**WHAT TO DO**
Extract the listing below in full, unchanged.

**INFORMATION PROVIDED**
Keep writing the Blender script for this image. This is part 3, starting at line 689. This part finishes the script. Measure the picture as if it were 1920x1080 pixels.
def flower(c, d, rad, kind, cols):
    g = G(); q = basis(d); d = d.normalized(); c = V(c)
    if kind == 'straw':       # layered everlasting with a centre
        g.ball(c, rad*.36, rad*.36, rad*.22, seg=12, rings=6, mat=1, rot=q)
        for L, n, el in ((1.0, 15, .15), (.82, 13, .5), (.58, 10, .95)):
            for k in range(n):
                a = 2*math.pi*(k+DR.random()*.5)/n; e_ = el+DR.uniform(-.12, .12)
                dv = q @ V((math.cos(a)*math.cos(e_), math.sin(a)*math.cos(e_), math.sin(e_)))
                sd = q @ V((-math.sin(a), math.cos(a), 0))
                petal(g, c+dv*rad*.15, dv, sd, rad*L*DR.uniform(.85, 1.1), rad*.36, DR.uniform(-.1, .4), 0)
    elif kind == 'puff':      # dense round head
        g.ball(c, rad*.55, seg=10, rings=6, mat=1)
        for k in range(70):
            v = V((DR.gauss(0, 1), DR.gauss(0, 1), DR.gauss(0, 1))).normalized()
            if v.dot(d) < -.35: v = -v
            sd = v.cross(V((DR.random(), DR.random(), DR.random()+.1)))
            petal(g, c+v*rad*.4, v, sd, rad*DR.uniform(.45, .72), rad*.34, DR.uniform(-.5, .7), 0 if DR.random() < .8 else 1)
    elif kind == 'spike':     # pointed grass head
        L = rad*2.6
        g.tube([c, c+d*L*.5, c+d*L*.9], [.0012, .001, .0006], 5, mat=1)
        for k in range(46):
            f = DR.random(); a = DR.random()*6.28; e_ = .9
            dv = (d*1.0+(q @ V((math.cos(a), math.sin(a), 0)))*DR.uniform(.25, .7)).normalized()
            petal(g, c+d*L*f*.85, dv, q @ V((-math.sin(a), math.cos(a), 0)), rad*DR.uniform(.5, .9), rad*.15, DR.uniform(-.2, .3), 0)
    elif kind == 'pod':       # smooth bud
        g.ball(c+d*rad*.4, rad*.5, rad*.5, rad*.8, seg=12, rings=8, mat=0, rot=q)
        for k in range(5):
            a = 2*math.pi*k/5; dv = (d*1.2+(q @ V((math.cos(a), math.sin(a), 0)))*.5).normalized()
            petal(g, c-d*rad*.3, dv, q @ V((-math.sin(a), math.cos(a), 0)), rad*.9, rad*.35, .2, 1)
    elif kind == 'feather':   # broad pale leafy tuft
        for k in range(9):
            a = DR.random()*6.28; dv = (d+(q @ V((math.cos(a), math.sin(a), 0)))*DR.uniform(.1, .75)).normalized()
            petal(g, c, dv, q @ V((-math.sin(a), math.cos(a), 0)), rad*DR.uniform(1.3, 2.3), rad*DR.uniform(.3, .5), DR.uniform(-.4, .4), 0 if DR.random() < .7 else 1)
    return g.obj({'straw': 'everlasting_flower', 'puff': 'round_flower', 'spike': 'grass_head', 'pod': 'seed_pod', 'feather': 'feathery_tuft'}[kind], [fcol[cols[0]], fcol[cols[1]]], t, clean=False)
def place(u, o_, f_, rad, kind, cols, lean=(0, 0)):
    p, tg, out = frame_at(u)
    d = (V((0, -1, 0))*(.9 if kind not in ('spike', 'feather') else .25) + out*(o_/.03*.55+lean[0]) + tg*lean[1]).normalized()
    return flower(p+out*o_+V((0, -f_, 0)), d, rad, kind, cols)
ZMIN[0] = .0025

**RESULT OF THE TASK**
Keep writing the Blender script for this image. This is part 3, starting at line 689. This part finishes the script. Measure the picture as if it were 1920x1080 pixels.
def flower(c, d, rad, kind, cols):
    g = G(); q = basis(d); d = d.normalized(); c = V(c)
    if kind == 'straw':       # layered everlasting with a centre
        g.ball(c, rad*.36, rad*.36, rad*.22, seg=12, rings=6, mat=1, rot=q)
        for L, n, el in ((1.0, 15, .15), (.82, 13, .5), (.58, 10, .95)):
            for k in range(n):
                a = 2*math.pi*(k+DR.random()*.5)/n; e_ = el+DR.uniform(-.12, .12)
                dv = q @ V((math.cos(a)*math.cos(e_), math.sin(a)*math.cos(e_), math.sin(e_)))
                sd = q @ V((-math.sin(a), math.cos(a), 0))
                petal(g, c+dv*rad*.15, dv, sd, rad*L*DR.uniform(.85, 1.1), rad*.36, DR.uniform(-.1, .4), 0)
    elif kind == 'puff':      # dense round head
        g.ball(c, rad*.55, seg=10, rings=6, mat=1)
        for k in range(70):
            v = V((DR.gauss(0, 1), DR.gauss(0, 1), DR.gauss(0, 1))).normalized()
            if v.dot(d) < -.35: v = -v
            sd = v.cross(V((DR.random(), DR.random(), DR.random()+.1)))
            petal(g, c+v*rad*.4, v, sd, rad*DR.uniform(.45, .72), rad*.34, DR.uniform(-.5, .7), 0 if DR.random() < .8 else 1)
    elif kind == 'spike':     # pointed grass head
        L = rad*2.6
        g.tube([c, c+d*L*.5, c+d*L*.9], [.0012, .001, .0006], 5, mat=1)
        for k in range(46):
            f = DR.random(); a = DR.random()*6.28; e_ = .9
            dv = (d*1.0+(q @ V((math.cos(a), math.sin(a), 0)))*DR.uniform(.25, .7)).normalized()
            petal(g, c+d*L*f*.85, dv, q @ V((-math.sin(a), math.cos(a), 0)), rad*DR.uniform(.5, .9), rad*.15, DR.uniform(-.2, .3), 0)
    elif kind == 'pod':       # smooth bud
        g.ball(c+d*rad*.4, rad*.5, rad*.5, rad*.8, seg=12, rings=8, mat=0, rot=q)
        for k in range(5):
            a = 2*math.pi*k/5; dv = (d*1.2+(q @ V((math.cos(a), math.sin(a), 0)))*.5).normalized()
            petal(g, c-d*rad*.3, dv, q @ V((-math.sin(a), math.cos(a), 0)), rad*.9, rad*.35, .2, 1)
    elif kind == 'feather':   # broad pale leafy tuft
        for k in range(9):
            a = DR.random()*6.28; dv = (d+(q @ V((math.cos(a), math.sin(a), 0)))*DR.uniform(.1, .75)).normalized()
            petal(g, c, dv, q @ V((-math.sin(a), math.cos(a), 0)), rad*DR.uniform(1.3, 2.3), rad*DR.uniform(.3, .5), DR.uniform(-.4, .4), 0 if DR.random() < .7 else 1)
    return g.obj({'straw': 'everlasting_flower', 'puff': 'round_flower', 'spike': 'grass_head', 'pod': 'seed_pod', 'feather': 'feathery_tuft'}[kind], [fcol[cols[0]], fcol[cols[1]]], t, clean=False)
def place(u, o_, f_, rad, kind, cols, lean=(0, 0)):
    p, tg, out = frame_at(u)
    d = (V((0, -1, 0))*(.9 if kind not in ('spike', 'feather') else .25) + out*(o_/.03*.55+lean[0]) + tg*lean[1]).normalized()
    return flower(p+out*o_+V((0, -f_, 0)), d, rad, kind, cols)
ZMIN[0] = .0025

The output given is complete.